Decision in Reuters journalist case ‘Miscarriage of Justice’: PEN America

12 April 2018
Decision in Reuters journalist case ‘Miscarriage of Justice’: PEN America
Detained Reuters journalist Kyaw Soe Oo (C) is escorted by police as he tries to talk with the media as he leaves after his trial at the court house in Yangon, Myanmar, 11 April 2018. Photo: Lynn Bo Bo/EPA-EFE

The decision of a Myanmar judge today to allow the prosecution of Reuters journalists Wa Lone and Kyaw Soe Oo to move forward is a miscarriage of justice, said PEN America in a statement today.
“Myanmar’s prosecutors are engaged in a politically motivated effort to punish the crime of journalism,” said PEN America Chief Executive Officer Suzanne Nossel. “Wa Lone and Kyaw Soe Oo were arrested in the course of compiling a rigorous, objective and graphic expose of irrefutable brutality. Their arrest and imprisonment is a black mark on Myanmar’s nascent democracy, reflecting the country’s refusal to reckon honestly with the crisis in Rakhine and denial of the essential role of the press in a free society. The charges against them should be dropped, and they and others should be free to report robustly in Rakhine State.”

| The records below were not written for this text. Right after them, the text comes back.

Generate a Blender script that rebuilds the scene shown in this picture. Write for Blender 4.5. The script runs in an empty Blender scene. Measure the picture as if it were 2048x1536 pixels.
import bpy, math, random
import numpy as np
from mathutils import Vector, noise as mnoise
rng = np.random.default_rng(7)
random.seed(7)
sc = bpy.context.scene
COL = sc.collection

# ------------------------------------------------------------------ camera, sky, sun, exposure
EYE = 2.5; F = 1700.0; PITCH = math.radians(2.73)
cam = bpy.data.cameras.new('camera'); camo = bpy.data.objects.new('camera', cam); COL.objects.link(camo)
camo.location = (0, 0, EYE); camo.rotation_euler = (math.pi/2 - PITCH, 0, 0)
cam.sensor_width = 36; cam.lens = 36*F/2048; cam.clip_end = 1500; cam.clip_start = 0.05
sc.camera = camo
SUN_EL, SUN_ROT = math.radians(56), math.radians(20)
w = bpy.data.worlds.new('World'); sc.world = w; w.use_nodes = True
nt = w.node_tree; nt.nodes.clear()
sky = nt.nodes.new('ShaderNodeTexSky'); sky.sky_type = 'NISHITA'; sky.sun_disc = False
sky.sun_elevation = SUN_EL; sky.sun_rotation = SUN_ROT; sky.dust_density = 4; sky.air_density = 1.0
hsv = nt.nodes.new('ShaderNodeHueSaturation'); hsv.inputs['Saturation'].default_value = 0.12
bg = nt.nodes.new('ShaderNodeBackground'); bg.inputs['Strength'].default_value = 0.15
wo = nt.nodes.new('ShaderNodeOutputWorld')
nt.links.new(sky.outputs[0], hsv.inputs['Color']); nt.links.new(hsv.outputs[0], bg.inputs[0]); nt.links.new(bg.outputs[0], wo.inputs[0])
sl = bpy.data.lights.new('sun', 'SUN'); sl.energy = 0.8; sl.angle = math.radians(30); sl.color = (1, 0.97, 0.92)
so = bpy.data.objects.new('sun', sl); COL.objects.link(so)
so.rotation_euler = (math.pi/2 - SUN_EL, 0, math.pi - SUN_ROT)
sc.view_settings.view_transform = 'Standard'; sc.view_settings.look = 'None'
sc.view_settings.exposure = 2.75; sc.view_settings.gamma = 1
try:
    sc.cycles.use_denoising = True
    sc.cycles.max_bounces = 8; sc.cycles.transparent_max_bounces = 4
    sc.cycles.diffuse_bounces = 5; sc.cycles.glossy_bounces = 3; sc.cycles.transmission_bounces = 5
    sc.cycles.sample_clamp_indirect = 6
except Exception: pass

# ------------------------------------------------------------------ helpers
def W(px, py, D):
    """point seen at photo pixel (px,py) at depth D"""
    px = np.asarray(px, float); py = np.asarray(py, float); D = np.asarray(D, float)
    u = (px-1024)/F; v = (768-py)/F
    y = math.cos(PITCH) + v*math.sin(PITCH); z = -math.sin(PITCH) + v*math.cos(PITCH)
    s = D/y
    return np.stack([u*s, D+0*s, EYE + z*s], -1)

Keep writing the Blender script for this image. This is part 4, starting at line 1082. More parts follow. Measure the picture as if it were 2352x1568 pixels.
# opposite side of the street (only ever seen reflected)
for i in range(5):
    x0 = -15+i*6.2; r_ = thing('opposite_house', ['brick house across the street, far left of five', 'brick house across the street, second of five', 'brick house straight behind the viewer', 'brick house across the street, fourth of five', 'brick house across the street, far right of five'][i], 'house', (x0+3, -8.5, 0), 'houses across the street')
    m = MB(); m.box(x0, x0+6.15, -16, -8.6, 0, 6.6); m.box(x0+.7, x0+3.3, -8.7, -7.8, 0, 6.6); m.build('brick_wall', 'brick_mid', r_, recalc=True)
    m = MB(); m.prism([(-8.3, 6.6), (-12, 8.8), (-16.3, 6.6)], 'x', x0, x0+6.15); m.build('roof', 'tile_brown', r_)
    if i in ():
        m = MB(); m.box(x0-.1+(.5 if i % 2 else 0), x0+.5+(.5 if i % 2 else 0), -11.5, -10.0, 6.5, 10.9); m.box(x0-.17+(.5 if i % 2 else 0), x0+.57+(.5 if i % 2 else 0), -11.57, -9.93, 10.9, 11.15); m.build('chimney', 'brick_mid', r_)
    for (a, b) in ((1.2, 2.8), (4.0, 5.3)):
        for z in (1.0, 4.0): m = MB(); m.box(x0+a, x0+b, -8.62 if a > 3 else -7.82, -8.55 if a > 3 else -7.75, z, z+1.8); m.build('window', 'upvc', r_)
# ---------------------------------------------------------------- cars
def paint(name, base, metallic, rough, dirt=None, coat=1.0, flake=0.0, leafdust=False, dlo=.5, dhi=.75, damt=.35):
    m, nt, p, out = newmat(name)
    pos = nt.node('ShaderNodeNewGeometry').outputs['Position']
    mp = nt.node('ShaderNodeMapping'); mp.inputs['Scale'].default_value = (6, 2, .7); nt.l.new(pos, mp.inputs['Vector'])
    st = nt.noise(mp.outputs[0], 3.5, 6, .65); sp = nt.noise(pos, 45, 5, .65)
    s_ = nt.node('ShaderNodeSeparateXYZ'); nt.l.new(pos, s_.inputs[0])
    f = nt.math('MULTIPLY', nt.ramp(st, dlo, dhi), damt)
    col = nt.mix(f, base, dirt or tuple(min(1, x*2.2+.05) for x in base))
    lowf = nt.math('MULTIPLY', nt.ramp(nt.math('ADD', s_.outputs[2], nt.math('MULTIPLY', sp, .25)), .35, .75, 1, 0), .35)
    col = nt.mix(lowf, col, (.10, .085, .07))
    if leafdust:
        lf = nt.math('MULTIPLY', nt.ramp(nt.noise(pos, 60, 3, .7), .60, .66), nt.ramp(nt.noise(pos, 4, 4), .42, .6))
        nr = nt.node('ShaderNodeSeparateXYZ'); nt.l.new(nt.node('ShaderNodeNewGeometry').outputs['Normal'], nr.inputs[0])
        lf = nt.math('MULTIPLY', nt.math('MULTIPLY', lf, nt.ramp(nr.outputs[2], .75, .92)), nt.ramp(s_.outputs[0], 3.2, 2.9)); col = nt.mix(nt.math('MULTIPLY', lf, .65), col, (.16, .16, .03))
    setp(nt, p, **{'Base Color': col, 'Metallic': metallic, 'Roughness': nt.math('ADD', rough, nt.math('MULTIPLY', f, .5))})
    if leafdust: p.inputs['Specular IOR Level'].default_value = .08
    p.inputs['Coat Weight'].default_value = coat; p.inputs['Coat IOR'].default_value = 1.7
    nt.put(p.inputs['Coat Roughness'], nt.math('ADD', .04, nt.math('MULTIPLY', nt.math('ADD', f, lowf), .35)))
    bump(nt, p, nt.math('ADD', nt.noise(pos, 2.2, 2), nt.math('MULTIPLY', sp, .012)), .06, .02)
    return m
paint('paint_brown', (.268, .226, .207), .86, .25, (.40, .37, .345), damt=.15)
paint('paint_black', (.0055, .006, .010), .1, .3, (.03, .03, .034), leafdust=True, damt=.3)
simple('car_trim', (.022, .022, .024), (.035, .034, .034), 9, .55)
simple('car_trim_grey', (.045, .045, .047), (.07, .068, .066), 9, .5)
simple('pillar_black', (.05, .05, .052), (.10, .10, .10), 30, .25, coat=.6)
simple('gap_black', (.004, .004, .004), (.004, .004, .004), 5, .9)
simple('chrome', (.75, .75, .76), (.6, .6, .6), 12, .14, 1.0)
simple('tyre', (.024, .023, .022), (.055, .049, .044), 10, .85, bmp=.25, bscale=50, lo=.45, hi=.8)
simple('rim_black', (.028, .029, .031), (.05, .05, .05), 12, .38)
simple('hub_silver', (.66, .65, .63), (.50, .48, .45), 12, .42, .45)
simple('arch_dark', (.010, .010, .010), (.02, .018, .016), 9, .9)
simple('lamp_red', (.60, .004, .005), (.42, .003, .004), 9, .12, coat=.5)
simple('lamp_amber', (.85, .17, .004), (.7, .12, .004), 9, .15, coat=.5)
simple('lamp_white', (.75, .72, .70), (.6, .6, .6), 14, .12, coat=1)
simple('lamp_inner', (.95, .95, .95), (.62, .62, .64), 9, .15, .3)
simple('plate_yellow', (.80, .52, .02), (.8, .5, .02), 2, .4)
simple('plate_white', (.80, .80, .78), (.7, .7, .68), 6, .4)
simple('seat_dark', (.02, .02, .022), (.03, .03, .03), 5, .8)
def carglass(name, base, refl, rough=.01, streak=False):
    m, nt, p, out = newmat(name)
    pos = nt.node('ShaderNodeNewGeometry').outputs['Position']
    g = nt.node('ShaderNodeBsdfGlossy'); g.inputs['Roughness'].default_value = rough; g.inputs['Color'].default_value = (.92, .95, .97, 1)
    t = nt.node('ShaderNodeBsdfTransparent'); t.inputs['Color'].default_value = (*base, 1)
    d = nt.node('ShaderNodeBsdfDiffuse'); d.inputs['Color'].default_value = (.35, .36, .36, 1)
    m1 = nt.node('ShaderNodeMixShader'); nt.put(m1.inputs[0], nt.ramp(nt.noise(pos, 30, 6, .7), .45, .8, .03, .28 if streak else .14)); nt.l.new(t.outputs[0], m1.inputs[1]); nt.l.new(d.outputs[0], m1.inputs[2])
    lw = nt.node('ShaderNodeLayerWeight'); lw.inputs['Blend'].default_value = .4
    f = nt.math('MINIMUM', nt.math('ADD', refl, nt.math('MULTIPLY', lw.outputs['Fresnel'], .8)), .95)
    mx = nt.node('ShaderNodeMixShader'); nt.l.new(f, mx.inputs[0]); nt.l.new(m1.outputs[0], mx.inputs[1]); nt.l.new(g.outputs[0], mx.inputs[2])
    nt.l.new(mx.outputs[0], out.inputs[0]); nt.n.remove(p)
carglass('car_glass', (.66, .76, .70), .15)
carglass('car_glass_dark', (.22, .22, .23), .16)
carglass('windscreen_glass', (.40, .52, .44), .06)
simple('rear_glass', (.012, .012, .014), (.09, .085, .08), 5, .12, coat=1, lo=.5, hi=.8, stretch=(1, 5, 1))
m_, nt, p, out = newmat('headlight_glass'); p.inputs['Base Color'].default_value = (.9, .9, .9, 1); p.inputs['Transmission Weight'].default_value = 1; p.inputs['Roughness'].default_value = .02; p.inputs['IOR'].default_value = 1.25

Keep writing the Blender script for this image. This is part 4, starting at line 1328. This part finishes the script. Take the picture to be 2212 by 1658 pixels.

The two reporters were arrested on December 12, 2017 and charged with violating the Official Secrets Act for their work investigating violence in Myanmar’s Rakhine state. Their reporting contributed to an early February Reuters exposé on the torching and pillage of Inn Din, a village in Rakhine state, including the execution of 10 Muslim Rohingya men accused by the military of participating in political unrest. Wa Lone and Kyaw Soe Oo have spent nearly four months in prison. International monitors and news reports have highlighted the paucity of evidence against them.
In February, PEN America announced that it would award the 2018 PEN/Barbey Freedom to Write Award to Wa Lone and Kyaw Soe Oo; the award, conferred annually, recognizes an imprisoned writer or writers targeted for exercising freedom of speech. Of the 42 jailed writers who have received the award since 1987, 38 have been released due in part to the global attention and pressure the award generates.
The Freedom to Write Award was bestowed on Burmese writers on four occasions during the rule of Myanmar’s military government; each of those honorees served a number of years in prison. In its 2015 report, Unfinished Freedom: A Blueprint for the Future of Free Expression in Myanmar, PEN America details the fraught landscape for free expression in Myanmar, in particular for media freedom, in the years following the end of the military junta’s rule. This is the first time that PEN America has recognized honorees from Myanmar since the country held elections in 2015, marking international recognition that, despite significant political reforms, the situation for human rights and free expression in the country is grave and worsening.